Entretanto, essa alternativa — o equilíbrio estratégico entre EUA e China — impõe desafios significativos. O hedging, embora atraente por preservar margem de manobra e autonomia decisória, exige coordenação política, clareza de objetivos e resiliência na busca pela consecução da estratégia planejada. Trata-se de uma escolha que só se sustenta se houver capacidade real do Estado brasileiro de formular políticas externas coerentes e de resistir a pressões externas.
Além disso, o sucesso dessa via depende da percepção internacional de que o Brasil é, de fato, um ator com projeto estratégico próprio. Caso contrário, a tentativa de equilibrar-se entre grandes potências pode ser vista apenas como hesitação ou fragilidade, resultando no pior dos cenários: a perda de credibilidade diante de ambos os lados.

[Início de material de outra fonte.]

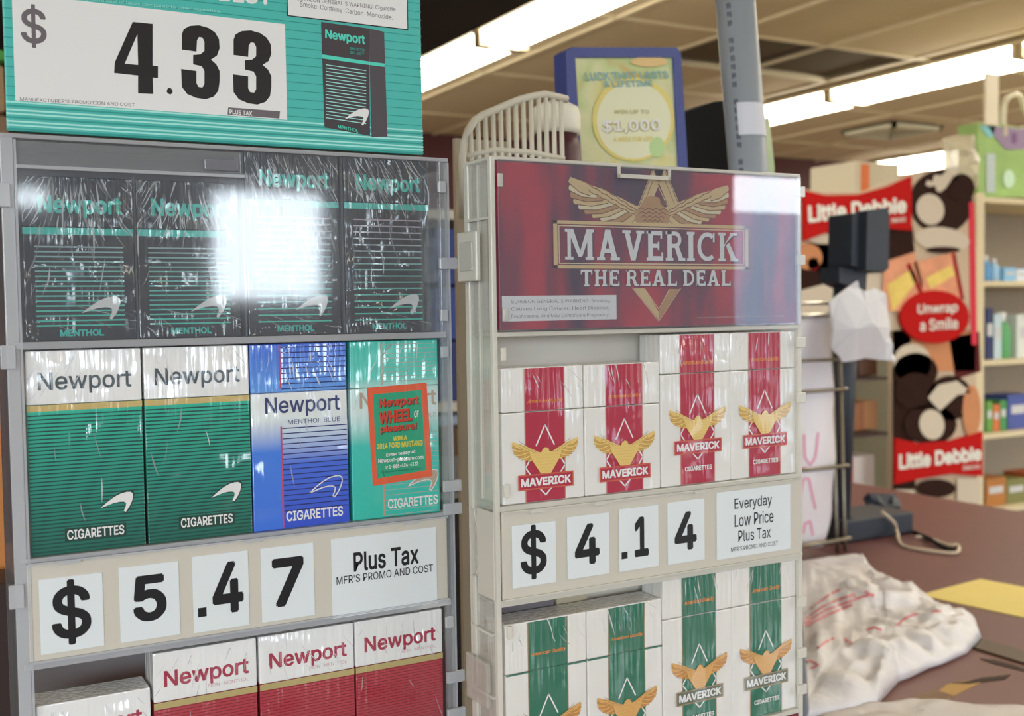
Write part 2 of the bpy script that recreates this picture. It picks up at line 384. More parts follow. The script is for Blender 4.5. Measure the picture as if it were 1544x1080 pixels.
for x in XS: add_box(g, x-.012, x+.012, YS[0], YK, ZC-.004, ZC+.006)
for y in YS:
    if y < YK: add_box(g, XS[0], XS[-1], y-.012, y+.012, ZC-.003, ZC+.0055)
add_box(g, 3.37, 4.59, 4.60, 4.63, ZC-.004, ZC+.02)
bm_obj('ceiling_grid', g, gm, ceil)
struct(box('wall_back', XL, XR, YK, YK+.1, ZF, ZC+.05, wallm))
struct(box('wall_right', XR, XR+.1, YB-.1, YK+.1, ZF, ZC+.05, creamwall))
struct(box('wall_left', XL-.1, XL, YB-.1, YK+.1, ZF, ZC+.05, creamwall))
# storefront wall behind the camera with its daylight openings
bm = bmesh.new(); ws = sorted(WINS); x = XL
for a, b, c, d in ws:
    add_box(bm, x, a, YB-.1, YB, ZF, ZC+.05); add_box(bm, a, b, YB-.1, YB, ZF, c); add_box(bm, a, b, YB-.1, YB, d, ZC+.05); x = b
add_box(bm, x, XR, YB-.1, YB, ZF, ZC+.05)
struct(bm_obj('wall_front', bm, mat('storefront_wall_brown', (120, 112, 104), .8)))
fm = mat('window_frame_aluminium', (150, 152, 155), .35, .8)
for n, (a, b, c, d) in enumerate(WINS):
    bm = bmesh.new(); t = .02
    add_box(bm, a, b, YB-.08, YB-.02, c, c+t); add_box(bm, a, b, YB-.08, YB-.02, d-t, d); add_box(bm, a, a+t, YB-.08, YB-.02, c, d); add_box(bm, b-t, b, YB-.08, YB-.02, c, d)
    w = struct(bm_obj('window_%d' % (n+1), bm, fm))
    box('pane', a, b, YB-.055, YB-.05, c, d, clear_mat('window_glass', haze=0), w)
    ld = bpy.data.lights.new('window_daylight', 'AREA'); ld.shape = 'RECTANGLE'; ld.size = b-a; ld.size_y = d-c; ld.cycles.is_portal = True
    lo = bpy.data.objects.new('window_daylight', ld); C.objects.link(lo); lo.location = ((a+b)/2, YB-.12, (c+d)/2); lo.rotation_euler = (math.radians(90), 0, 0)
# ground and a building across the lot, seen only as reflections in the acrylic
struct(box('ground', -40, 60, -60, YB-.1, ZF-.1, ZF-.01, mat('asphalt', (92, 94, 98), .9)))
tag(box('building', 20, 60, -34, -30, ZF, 3.4, mat('far_building', (150, 160, 178), .9)), 'pale grey building across the lot behind the camera, outside the store windows', 'building')
# dark soffit over the counter
struct(box('trim_1', -2.6, 2.02, 3.35, 7.1, 1.10, 1.24, mat('soffit_dark', (34, 32, 31), .7)))

# fluorescent strip fixtures
lens = mat('lamp_lens', (255, 247, 228), .5, emit=LAMP)
hous = mat('lamp_housing', (214, 200, 168), .5)
def fixture_run(x0, x1, y0, n, first, drop=.085):
    for k in range(n):
        y = y0+1.24*k
        if y+1.2 > YK: break
        if first: f = copy_tree(first)
        else:
            f = empty('ceiling_light', (0, 0, 0), 'x', 'light')
            box('housing', -.02, x1-x0+.02, 0, 1.24, -.022, -.003, hous, f)
            bm = bmesh.new(); w = x1-x0
            prof = [(0, -.022), (.02, -.06), (.05, -drop), (w-.05, -drop), (w-.02, -.06), (w, -.022)]
            A = [bm.verts.new((p[0], .032, p[1])) for p in prof]; B = [bm.verts.new((p[0], 1.208, p[1])) for p in prof]
            for i in range(5): bm.faces.new((A[i], A[i+1], B[i+1], B[i]))
            bm.faces.new(A[::-1]); bm.faces.new(B)
            bm_obj('diffuser', bm, lens, f); first = f
            for ya in (.012, 1.208): box('end_cap', -.003, w+.003, ya, ya+.02, -drop-.002, -.003, hous, f)
        f.location = (x0, y, ZC)
        where = ('nearer the window wall' if y < 2 else 'over the shop floor')
        f['label'] = 'white strip ceiling light, %s from the front in the %s row' % (['first', 'second', 'third', 'fourth', 'fifth', 'sixth', 'seventh', 'eighth', 'ninth'][k], f_row)
        f['category'] = 'light'; f['group'] = 'fluorescent strip lights on the ceiling'
    return first
f_row = 'left'; f1 = fixture_run(2.28, 2.52, 4.40-1.24*6, 8, None)
f_row = 'middle'; f2 = fixture_run(4.72, 5.02, 4.74-1.24*6, 8, None)
f_row = 'right'; f3 = fixture_run(7.5, 8.0, 5.95-1.24*7, 8, None)
f_row = 'near'; f4 = fixture_run(-2.0, -1.7, 3.2-1.24*5, 5, f2)

# ceiling air diffuser
v = empty('ceiling_vent', (6.0, 5.40, ZC), 'square white louvred air vent on the ceiling behind the middle light row', 'vent')
box('backing', 0, .5, 0, .5, -.004, 0, mat('vent_dark', (84, 74, 58), .8), v)
for k in range(4):
    a = .01+.06*k; b = .5-a; bm = bmesh.new(); z = -.035+.005*k
    for q in ((a, b, a, a+.03), (a, b, b-.03, b), (a, a+.03, a, b), (b-.03, b, a, b)): add_box(bm, *q, z, z+.026)
    bm_obj('louvre', bm, mat('vent_white', (235, 225, 200), .5), v)

# ================================================================== COUNTER
cm = mat('maroon_laminate', (112, 68, 66), .42, noise=.14, nscale=9, gain=.95)
ctr = empty('service_counter', (0, 0, ZT), 'worn maroon laminate counter top running behind the racks', 'counter')
box('worktop', -.9, 1.205, .36, 2.4, -.04, 0, mat('worn_laminate', (134, 92, 84), .5, noise=.22, nscale=14, gain=.95), ctr)
box('worktop', 1.245, 2.09, .36, 2.4, -.04, 0, cm, ctr)['label'] = 'smooth dark maroon far half'
box('metal_trim', 1.205, 1.245, .36, 2.4, -.04, .003, mat('dark_trim', (96, 74, 50), .4, .4, gain=.8), ctr)
box('front_panel', -.9, 2.05, .42, 2.36, -.90, -.04, mat('counter_side', (70, 50, 46), .7), ctr)
yp = [atz(x, y, ZT+.0015) for x, y in ((1386, 897), (1478, 873), (1560, 888), (1560, 934))]
bm = bmesh.new(); a = [bm.verts.new((q.x, q.y, ZT+.0004)) for q in yp]; b = [bm.verts.new((q.x, q.y, ZT+.0014)) for q in yp]
bm.faces.new(a); bm.faces.new(b)
for i in range(4): bm.faces.new((a[i], a[(i+1) % 4], b[(i+1) % 4], b[i]))
tag(bm_obj('paper_slip', bm, mat('yellow_paper', (226, 204, 120), .7, noise=.05, nscale=20)), 'yellow paper slip lying flat on the maroon counter', 'paper')
def flat(name, px, m, z=.0006, parent=None, lab=None):
    bm = bmesh.new(); q = [atz(x, y, ZT+z) for x, y in px]; top = [bm.verts.new((p.x, p.y, ZT+z)) for p in q]; bot = [bm.verts.new((p.x, p.y, ZT+.0001)) for p in q]
    bm.faces.new(top)
    for i in range(len(q)): bm.faces.new((top[i], top[(i+1) % len(q)], bot[(i+1) % len(q)], bot[i]))
    o = bm_obj(name, bm, m)
    if parent: o.parent = parent; o.location = -parent.location
    return o
wear = mat('bare_board', (190, 152, 92), .8, noise=.2, nscale=40)
wd = mat('chip_dark', (66, 48, 38), .8)
flat('worn_patch', [(1405, 1050), (1428, 1032), (1452, 1027), (1480, 1024), (1478, 1030), (1450, 1043), (1430, 1054)], wear, parent=ctr)['label'] = 'bare yellowish patch in the laminate'
flat('worn_patch', [(1436, 1030), (1460, 1027), (1480, 1022), (1500, 1020), (1524, 1017), (1515, 1024), (1490, 1027), (1460, 1031)], wd, .001, ctr)
flat('worn_patch', [(1360, 1058), (1385, 1048), (1410, 1040), (1440, 1050), (1420, 1056), (1390, 1060)], mat('chip_brown', (140, 112, 88), .8), .0008, ctr)
flat('worn_patch', [(1478, 993), (1500, 995), (1530, 1003), (1550, 1010), (1548, 1013), (1500, 1001)], wd, .001, ctr)

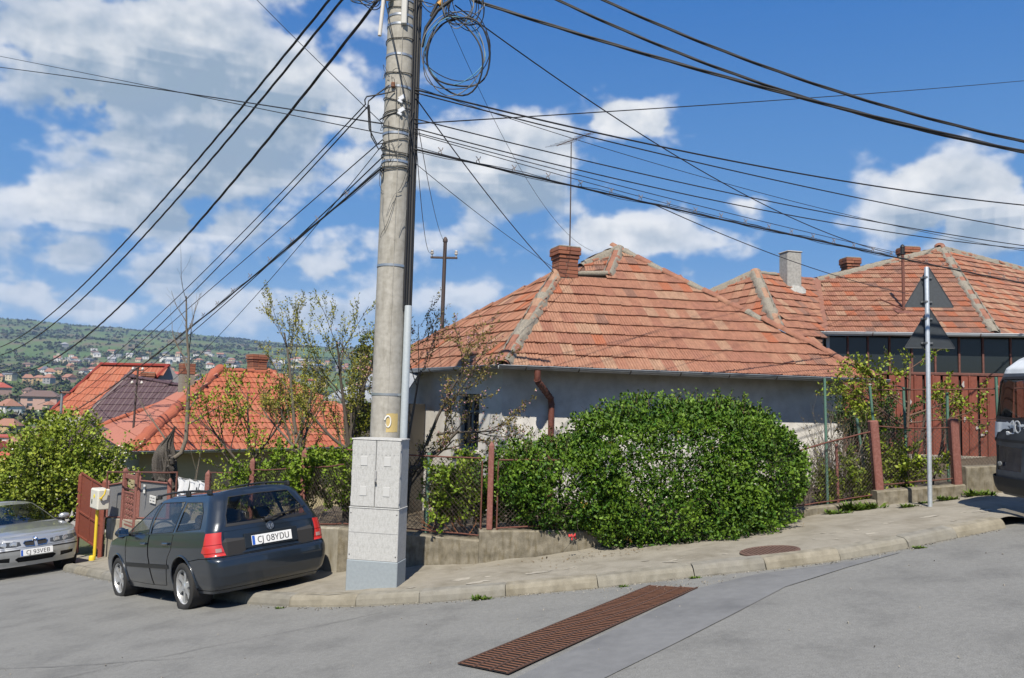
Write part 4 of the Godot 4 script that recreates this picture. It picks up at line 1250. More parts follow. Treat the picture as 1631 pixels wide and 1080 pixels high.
	for q in [["small narrow white plate on the grey sheet panel", 7.22, -0.30, 0.09, 0.17, 0], ["wider white name plate with two short lines on the grey sheet panel", 6.75, -0.46, 0.30, 0.15, 2]]:
		var o := thing("wall_plate", q[0], "plate", sw(q[1], 0.035, q[2]), -0.778 + PI * 0)
		o.rotation.y = atan2(-0.712, 0.702)
		var mb := MB.new()
		mb.box(Transform3D(), Vector3(q[3], q[4], 0.012), 0.003)
		part("panel", mb, pl, o)
		for e in q[5]:
			for j in 9:
				if rng.randf() < 0.2: continue
				mb = MB.new()
				mb.box(at(Vector3(-0.11 + j * 0.027, 0.028 - e * 0.055, 0.007)), Vector3(rf(0.010, 0.02), 0.022, 0.003))
				part("print_mark", mb, ink, o)
	# ornamental cast panel
	var og := thing("ornamental_panel", "faded red cast panel with rows of small openwork flowers beside the grey sheets", "fence panel")
	var oa := sw(7.56, 0.02)
	var ob := sw(8.28, 0.02)
	var along := (ob - oa).normalized()
	var nrm := Vector3(-0.712, 0, 0.702)
	var ytop := -0.14
	var ybot := -1.28
	for e in [[oa, 0.09], [ob, 0.09]]:
		var mb := MB.new()
		mb.box(frame(e[0] + Vector3(0, (ytop + ybot) * 0.5 + 0.06, 0), along, Vector3.UP, along.cross(Vector3.UP)), Vector3(e[1], ytop - ybot + 0.16, 0.09), 0.012)
		mb.lathe(at(e[0] + Vector3(0, ytop + 0.12, 0)), [Vector2(0.05, 0), Vector2(0.045, 0.03), Vector2(0.0, 0.07)], 8)
		part("post", mb, pink, og)
	for e in [[-0.02, 0.09], [0.24, 0.035], [0.31, 0.035], [0.90, 0.03], [0.97, 0.05], [1.14, 0.10]]:
		var mb := MB.new()
		mb.box(frame((oa + ob) * 0.5 + Vector3(0, ytop - e[0], 0), along, Vector3.UP, along.cross(Vector3.UP)), Vector3(oa.distance_to(ob) - 0.09, e[1], 0.04), 0.006)
		part("crossbar", mb, pink, og)
	var ring := MB.new()
	for k2 in 6:
		var an := TAU * k2 / 6
		ring.tube([Vector3(cos(an) * 0.012, sin(an) * 0.012, 0), Vector3(cos(an) * 0.045, sin(an) * 0.045, 0)], 0.010, 0.016, 6)
	var loop := []
	for k2 in 13: loop.push_back(Vector3(cos(TAU * k2 / 12) * 0.062, sin(TAU * k2 / 12) * 0.062, 0))
	ring.tube(loop, 0.009, 0.009, 5, false)
	var rm := ring.mesh()
	for row in 5:
		for cc in 4:
			var o := part("flower", rm, pink, og)
			o.transform = frame(oa.lerp(ob, (cc + 0.95) / 4.9) + Vector3(0, ytop - 0.36 - row * 0.122 + 0.01, 0), along, Vector3.UP, along.cross(Vector3.UP))
	var back := MB.new()
	back.quad(oa + Vector3(0, ybot + 0.24, 0) - nrm * 0.02, ob + Vector3(0, ybot + 0.24, 0) - nrm * 0.02, ob + Vector3(0, ybot, 0) - nrm * 0.02, oa + Vector3(0, ybot, 0) - nrm * 0.02)
	part("bottom_sheet", back, pink, og)
	# sheet gate of two tall leaves
	var g := thing("metal_gate", "red sheet-metal gate leaning open at the low end of the side street fence", "gate")
	for e in 2:
		var a := sw(9.5 + e * 0.78, 0.0)
		var b := sw(9.5 + (e + 1) * 0.78 - 0.01, 0.0)
		var yt0 := -0.45 + e * 0.07
		var yt1 := -0.38 + e * 0.09
		var yb0 := -1.83 + e * 0.05
		var yb1 := -1.78 + e * 0.05
		var mb := MB.new()
		mb.prism([Vector3(a.x, yb0, a.z), Vector3(a.x, yt0, a.z), Vector3(b.x, yt1, b.z), Vector3(b.x, yb1, b.z)], Vector3(0.712, 0, -0.702) * 0.02)
		part("leaf_sheet", mb, red, g)
		for q in [[Vector3(a.x, yb0, a.z), Vector3(a.x, yt0, a.z)], [Vector3(b.x, yb1, b.z), Vector3(b.x, yt1, b.z)], [Vector3(a.x, yt0, a.z), Vector3(b.x, yt1, b.z)], [Vector3(a.x, lerpf(yb0, yt0, 0.38), a.z), Vector3(b.x, lerpf(yb1, yt1, 0.38), b.z)], [Vector3(a.x, yb0, a.z), Vector3(b.x, yb1, b.z)]]:
			mb = MB.new()
			var d: Vector3 = (q[1] - q[0]).normalized()
			mb.box(frame((q[0] + q[1]) * 0.5 + nrm * 0.012, d, d.cross(nrm).normalized(), d.cross(d.cross(nrm)).normalized()), Vector3(q[0].distance_to(q[1]), 0.045, 0.02), 0.004)
			part("frame_strip", mb, red, g)
	for t in [9.44, 11.12]: post(g, sw(t, 0.0, -2.15), 1.80, 0.09, red)
	# frame of thin pipe over the fence
	var pf := thing("clothes_rack", "thin rusty pipe rack standing above the grey sheet fences", "rack")
	rail(pf, sw(8.55, -0.25, -1.35), sw(8.55, -0.25, -0.07), 0.018, darkred, 0.0, "upright")
	rail(pf, sw(8.55, -0.25, -0.06), sw(5.3, -0.1, 0.19), 0.018, darkred, 0.0, "top_pipe")
	rail(pf, sw(7.0, -0.18, -0.3), sw(6.95, -0.18, 0.06), 0.014, darkred, 0.0, "upright")
	rail(pf, sw(5.3, -0.1, -0.4), sw(5.3, -0.1, 0.2), 0.018, darkred, 0.0, "upright")
	# gas box on a yellow pipe
	var gb := thing("gas_box", "cream gas meter box with yellow sticker on a yellow pipe by the red gate", "gas meter", sw(8.68, -0.32, 0), atan2(-0.712, 0.702))
	var cream := rough_mat("box_cream", Color(0.46, 0.45, 0.39), Color(0.53, 0.52, 0.46), Color(0.58, 0.57, 0.52), 0.4, 0.6)
	var mb2 := MB.new()
	mb2.box(at(Vector3(0, -0.62, 0)), Vector3(0.47, 0.42, 0.24), 0.02)
	part("case", mb2, cream, gb)
	mb2 = MB.new()
	mb2.box(at(Vector3(0, -0.62, 0.122)), Vector3(0.41, 0.37, 0.012), 0.004)
	var bd := part("door", mb2, cream, gb)
	mb2 = MB.new()
	mb2.box(Transform3D(Basis(Vector3.BACK, 0.7854), Vector3(0.03, -0.56, 0.131)), Vector3(0.075, 0.075, 0.004))
	part("sticker", mb2, plain("sticker_yellow", Color(0.70, 0.56, 0.03), 0.5), bd)
	mb2 = MB.new()
	mb2.box(at(Vector3(-0.10, -0.68, 0.13)), Vector3(0.05, 0.09, 0.006))
	part("window", mb2, plain("meter_glass", Color(0.05, 0.06, 0.05), 0.2), bd)
	mb2 = MB.new()
	mb2.tube([Vector3(-0.13, -1.86, 0), Vector3(-0.13, -0.83, 0)], 0.032, 0.032, 10)
	part("pipe", mb2, plain("gas_yellow", Color(0.62, 0.46, 0.03), 0.5), gb)
	mb2 = MB.new()
	mb2.tube([Vector3(0.25, -0.62, 0.06), Vector3(0.29, -0.56, 0.06), Vector3(0.31, -0.50, 0.02), Vector3(0.31, -0.40, 0.0)], 0.016, 0.016, 8)
	mb2.box(at(Vector3(0.28, -0.58, 0.08)), Vector3(0.05, 0.03, 0.05), 0.008)
	part("valve", mb2, plain("gas_yellow", Color(0.62, 0.46, 0.03), 0.5), gb)
	var cap := thing("yellow_stub", "small yellow stub on the pavement by the yellow gas pipe", "pipe stub", sw(8.2, -0.55, 0))
	cap.position.y = gp(cap.position.x, cap.position.z) + 0.13
	mb2 = MB.new()
	mb2.lathe(Transform3D(), [Vector2(0.06, 0), Vector2(0.062, 0.07), Vector2(0.05, 0.09), Vector2(0.0, 0.095)], 14)
	part("shell", mb2, plain("gas_yellow", Color(0.62, 0.46, 0.03), 0.5), cap)
	# white shirts on the line
	var white := rough_mat("shirt_cloth", Color(0.60, 0.61, 0.64), Color(0.68, 0.69, 0.71), Color(0.74, 0.75, 0.76), 0.3, 0.9)
	for q in [["white shirt hung at the left end of the line over the side fence", 5.90, 0.50, 0.42], ["white shirt hung in the middle of the line over the side fence", 5.38, 0.42, 0.36], ["white shirt with dark print at the right end of the line over the side fence", 4.98, 0.40, 0.30]]:
		var o := thing("shirt", q[0], "shirt", Vector3.ZERO, 0.0, "shirts drying on the line")
		var rows := []
		for r in 9:
			var row := PackedVector3Array()
			for s in 13:
				var t := s / 12.0
				var p := sw(q[1] - q[2] * t * 1.1, 0.16 + 0.035 * sin(t * 14.0 + r * 0.5) * (0.3 + r / 8.0) + 0.02 * sin(t * 5.0), 0.05 + 0.02 * (5.9 - q[1]) - q[3] * r / 8.0 - 0.03 * sin(PI * t) - (0.02 * sin(t * 9.0) if r == 8 else 0.0))
				row.push_back(p)
			rows.push_back(row)
		var mb := MB.new()
		mb.grid(rows, nrm)
		part("cloth", mb, white, o)
		if q[0].contains("print"):
			for s in 3:
				mb = MB.new()
				var c := sw(q[1] - 0.10 - s * 0.12, 0.10, -0.10 - s * 0.02)
				mb.box(frame(c, along, Vector3.UP, along.cross(Vector3.UP)), Vector3(0.05, 0.10 - s * 0.02, 0.006))
				part("print", mb, ink, o)
	var ln := thing("washing_line", "thin washing line carrying the white shirts", "line")
	rail(ln, sw(6.0, 0.16, 0.05), sw(4.42, 0.12, 0.10), 0.004, plain("line_grey", Color(0.3, 0.3, 0.3), 0.8), 0.02, "cord")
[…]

Dessa forma, mais do que optar entre resistir, alinhar-se, ou equilibrar-se, o Brasil precisa, antes, decidir qual é sua grande estratégia no cenário internacional — e estruturar sua atuação externa a partir dessa decisão.
O verdadeiro dilema não parece estar na escolha de um lado na disputa em curso no sistema internacional, mas sim, internamente, na definição dos nossos próprios objetivos estratégicos. Sabemos, verdadeiramente, onde queremos chegar? E, se soubermos, temos clareza sobre os caminhos a seguir? Como advertiu o Gato de Cheshire à protagonista de Lewis Carroll, em Alice no País das Maravilhas: “Se você não sabe para onde está indo, qualquer caminho serve.”